The pleasing title of Rabin’s first solo album for 23 years is derived from a plant native to his childhood home, Johannesburg. It’s an emblem that recurs in his life: his studio’s called the Jacaranda Room and on 1989’s Can’t Look Away it’s mentioned in the uplifting anthem Something To Hold On To. This clearly brings him joy and puts him in a certain frame of mind – there’s ample proof of that here.
A consummate guitar player, Rabin turns his hand to most styles. Opener Spider Boogie showcases some fleet-fingered chicken-picking; the cheeky Market Street and stately Anerley Road (with Herbie Hancock bassist Tal Wilkenfeld) show off his deft acoustic slide work and multifarious approach.
This is very difficult music to categorise.
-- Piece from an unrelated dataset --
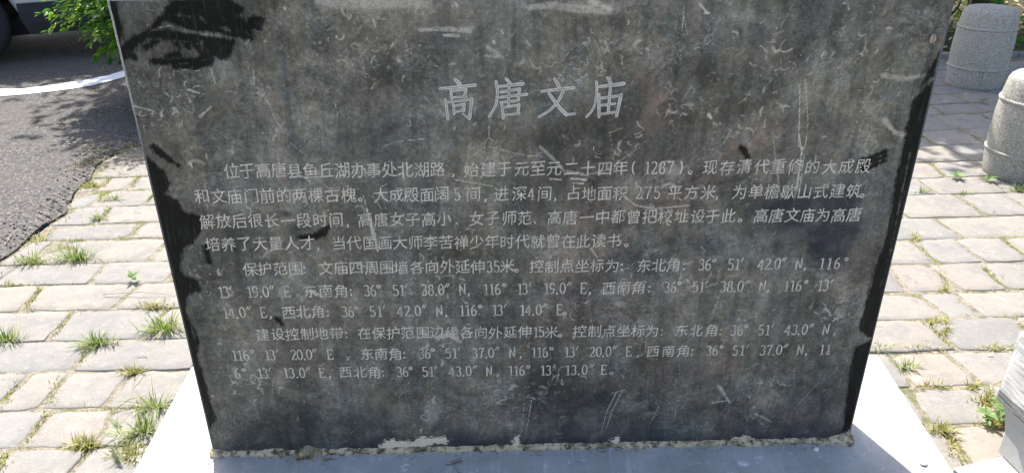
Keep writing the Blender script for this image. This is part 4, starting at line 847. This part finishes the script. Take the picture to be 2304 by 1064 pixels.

It’s proggy, jazzy, even baroque in parts – rhythmically and stylistically all over the place. The heavy and contoured Through The Tunnel is powered by ex-Zappa drummer Vinnie Colaiuta, and is quite the prog-rock feast. Rabin’s fast rock guitar passages remain distinctive throughout. His style isn’t as surgical as that of the modern-day shredder – you can hear the sparks and shrapnel flying off the plectrum, and that’s good.
The insistent Me And My Boy features his son Ryan on drums, and with its pipe-like, double-speed guitar melody the sweet, quietly complex The Branch Office offers a hint of Mike Oldfield. Piano piece Killarney 1&2 is a gorgeous palette cleanser, the all-too-brief Stork Bill Geranium Waltz gives way to the accomplished jazz of Freethought.
There’s a nod to his movie work in Rescue, a deep, dramatic string piece featuring vocalist Liz Constintine. Her powerful, expressionist lines have a non-specific, eastern quality, adhering to a trope of soundtracks from Gladiator to Battlestar Galactica. Named after a national park in Johannesburg, Zoo Lake sees Rabin at his most lyrical. His slide guitar is almost vocal in its phrasing, as behind him chords cascade but never resolve quite as your ear expects.
How fitting that the instrumental album blessed with this evocative name is so personal, inspired and likeable. Jacaranda leaves you feeling that the artist has really given of himself, and that perhaps you now know him a bit better – and how rare is that?